There comes a time with elderly parents when a child has to take away the car keys. Failure to take that painful step could be contributing to catastrophic consequences.
The hierarchy of the Democratic Party and its major donors must have the courage to take that difficult step.
Mitchell Zuckerman
Katonah, N.Y.
To the Editor:
The editorial board makes a forceful case that President Biden, for the good of the country, should drop out of the race. The unaddressed elephant in the room, however, is that given the infirmities we all observed, how can he be trusted to serve as leader of the free world today, tomorrow and until the end of his current term?
After all, the whole world — including, most likely, Vladimir Putin, Xi Jinping and other malefactors — was watching the debate.
Kenneth A. Margolis
Chappaqua, N.Y.
To the Editor:
Thursday’s debate confirmed what many already knew: Joe Biden is no longer reliably up to the job as president. I will still vote for him. The presidency is a corporation. We may vote for a single candidate, but we get a corporate board, the president’s cabinet.

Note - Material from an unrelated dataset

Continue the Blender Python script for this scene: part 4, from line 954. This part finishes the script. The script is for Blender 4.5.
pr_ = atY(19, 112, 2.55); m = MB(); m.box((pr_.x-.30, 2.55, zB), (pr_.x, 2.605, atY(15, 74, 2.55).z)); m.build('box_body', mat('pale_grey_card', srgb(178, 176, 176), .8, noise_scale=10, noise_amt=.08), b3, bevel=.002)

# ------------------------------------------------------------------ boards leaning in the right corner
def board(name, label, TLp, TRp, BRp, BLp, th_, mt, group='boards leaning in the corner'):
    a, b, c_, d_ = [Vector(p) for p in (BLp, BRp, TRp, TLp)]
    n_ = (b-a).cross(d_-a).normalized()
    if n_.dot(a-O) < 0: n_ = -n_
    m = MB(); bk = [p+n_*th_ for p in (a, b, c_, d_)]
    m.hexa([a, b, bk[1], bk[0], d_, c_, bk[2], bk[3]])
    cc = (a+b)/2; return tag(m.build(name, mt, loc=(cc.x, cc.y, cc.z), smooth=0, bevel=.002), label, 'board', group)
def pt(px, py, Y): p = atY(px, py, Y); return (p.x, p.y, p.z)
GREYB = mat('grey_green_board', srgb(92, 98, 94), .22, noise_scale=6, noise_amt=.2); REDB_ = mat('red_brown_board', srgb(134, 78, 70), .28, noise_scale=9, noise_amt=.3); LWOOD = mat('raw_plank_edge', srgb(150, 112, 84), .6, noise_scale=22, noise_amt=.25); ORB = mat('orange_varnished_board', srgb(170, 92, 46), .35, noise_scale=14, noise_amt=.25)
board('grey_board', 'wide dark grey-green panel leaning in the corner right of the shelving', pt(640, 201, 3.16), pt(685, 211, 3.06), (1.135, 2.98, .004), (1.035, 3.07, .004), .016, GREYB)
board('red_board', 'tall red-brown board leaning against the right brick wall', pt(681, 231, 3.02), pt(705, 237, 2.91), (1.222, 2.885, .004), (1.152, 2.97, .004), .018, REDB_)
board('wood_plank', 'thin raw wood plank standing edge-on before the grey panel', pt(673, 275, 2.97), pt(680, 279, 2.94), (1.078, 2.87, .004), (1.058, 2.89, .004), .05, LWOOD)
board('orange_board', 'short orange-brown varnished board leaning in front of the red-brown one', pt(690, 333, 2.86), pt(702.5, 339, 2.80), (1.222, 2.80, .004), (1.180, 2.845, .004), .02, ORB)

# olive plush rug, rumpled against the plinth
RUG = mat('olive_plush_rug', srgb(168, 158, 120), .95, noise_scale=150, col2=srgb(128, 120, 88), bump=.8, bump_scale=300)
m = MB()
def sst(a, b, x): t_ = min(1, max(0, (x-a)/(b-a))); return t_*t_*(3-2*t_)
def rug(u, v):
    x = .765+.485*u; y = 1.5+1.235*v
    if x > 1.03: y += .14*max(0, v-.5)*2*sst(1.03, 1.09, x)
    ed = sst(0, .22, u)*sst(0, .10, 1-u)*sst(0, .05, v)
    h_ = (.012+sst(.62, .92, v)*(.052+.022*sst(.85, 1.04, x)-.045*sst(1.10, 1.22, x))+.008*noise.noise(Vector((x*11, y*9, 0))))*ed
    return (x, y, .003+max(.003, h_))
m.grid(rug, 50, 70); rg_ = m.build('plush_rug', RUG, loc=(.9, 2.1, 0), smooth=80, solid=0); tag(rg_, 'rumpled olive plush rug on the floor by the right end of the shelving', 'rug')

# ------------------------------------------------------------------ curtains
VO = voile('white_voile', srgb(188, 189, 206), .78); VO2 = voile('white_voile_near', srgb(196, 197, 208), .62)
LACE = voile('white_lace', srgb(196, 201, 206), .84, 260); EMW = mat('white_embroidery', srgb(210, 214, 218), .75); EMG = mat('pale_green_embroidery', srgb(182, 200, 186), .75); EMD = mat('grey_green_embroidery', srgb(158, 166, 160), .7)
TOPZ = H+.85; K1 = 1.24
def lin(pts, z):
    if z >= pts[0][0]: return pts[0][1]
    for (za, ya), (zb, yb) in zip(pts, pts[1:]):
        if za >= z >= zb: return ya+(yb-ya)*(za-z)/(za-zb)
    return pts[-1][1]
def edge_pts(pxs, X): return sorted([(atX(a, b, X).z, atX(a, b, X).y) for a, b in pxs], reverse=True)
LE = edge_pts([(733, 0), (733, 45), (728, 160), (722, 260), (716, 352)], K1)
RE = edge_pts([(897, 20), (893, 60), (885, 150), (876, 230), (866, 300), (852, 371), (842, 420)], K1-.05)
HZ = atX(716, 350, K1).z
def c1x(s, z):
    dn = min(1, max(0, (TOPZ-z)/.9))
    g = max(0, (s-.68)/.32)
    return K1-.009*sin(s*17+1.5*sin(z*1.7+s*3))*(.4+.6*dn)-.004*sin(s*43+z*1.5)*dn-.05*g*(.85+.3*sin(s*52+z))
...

Mr. Biden surrounds himself with experienced adults committed to the interests of the country. Donald Trump, on the other hand, surrounds himself with sycophants committed to their personal, and sometimes criminal, interests.
Yes, Mr. Biden is a doddering old man, but he has integrity and a track record of producing sound public policy. Mr. Trump also has a track record. It is a train wreck. I will vote for integrity.
David Robinson
Bethlehem, N.H.
The writer is a retired ambassador and had a 32-year career in the Senior Foreign Service.
To the Editor:
After the presidential debate, President Biden must step aside. As a good Roman Catholic, Mr. Biden knows that the greatest sin of all is hubris. Hubris distorts the perception of reality: It makes us believe that we are more important than we are.
At this moment, the consequences of Mr. Biden’s hubris will be four more years of Donald Trump. Hubris will be his legacy.
(Very Rev.) Ian Markham
Alexandria, Va.
The writer is the dean and president of Virginia Theological Seminary and president of the General Theological Seminary in New York.